Some of the people in need of help are migrants and refugees from other countries, trying to reach Europe.
Hope for peace following failed talks
Instability has reigned in the North African country since the fall of strongman Muammar Gaddafi in 2011. Violence escalated in April when forces loyal to renegade general Khalifa Haftar, based in the east, waged a campaign against the UN-recognized Government of National Accord (GNA), based in the capital.
Haftar has “agreed to comply” with the terms of an existing ceasefire agreement aimed to consolidate a current truce between Haftar’s self-styled Libyan National Army (LNA) and GNA. Nonetheless, on Monday he left peace negotiations in Moscow without signing an agreement. Russia and Turkey have weighed in as moderators in the talks. Russia supports Haftar, while Turkey backs the GNA.
German Chancellor Angela Merkel is hosting a peace summit on Sunday in Berlin that UN’s Special Representative to Libya Ghassan Salame described as an attempt “to salvage” the failed talks in Moscow.
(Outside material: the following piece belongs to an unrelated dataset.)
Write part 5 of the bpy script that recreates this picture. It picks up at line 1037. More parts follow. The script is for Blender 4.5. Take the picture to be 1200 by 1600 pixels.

The Berlin summit is intended to lead to a “commitment to a ceasefire, to ending arms supplies from other countries to Libya, and to resuming the political process in [the] country which has been shaken by years of civil war,” according to the German government website.
“We call on parties to the conflict and those who have influence over them to urgently reach a comprehensive and durable peace agreement for the sake of each and every child in Libya,” Fore said.
Hundreds of thousands in need of assistance
There are also currently 60,000 refugee and migrant children in urban areas who are “terribly vulnerable” as many of them are unaccompanied or held in detention centers, UNICEF said.
“These children already had limited access to protection and essential services, so the intensifying conflict has only amplified the risks that they face,” said Fore, calling on authorities to pursue safe alternatives to detention.
A total of 823,000 people, including nearly 250,000 children, are in need of humanitarian assistance in Libya as a result of persisting political instability and conflict, according to the latest World Health Organization (WHO) figures.
About a third of those in need are women, who face particular vulnerabilities based on their gender, and cultural and social issues.
About half of the total people in need are Libyans, the other half are migrants and refugees from other countries, who are often attempting to reach the shores of Europe, according to WHO.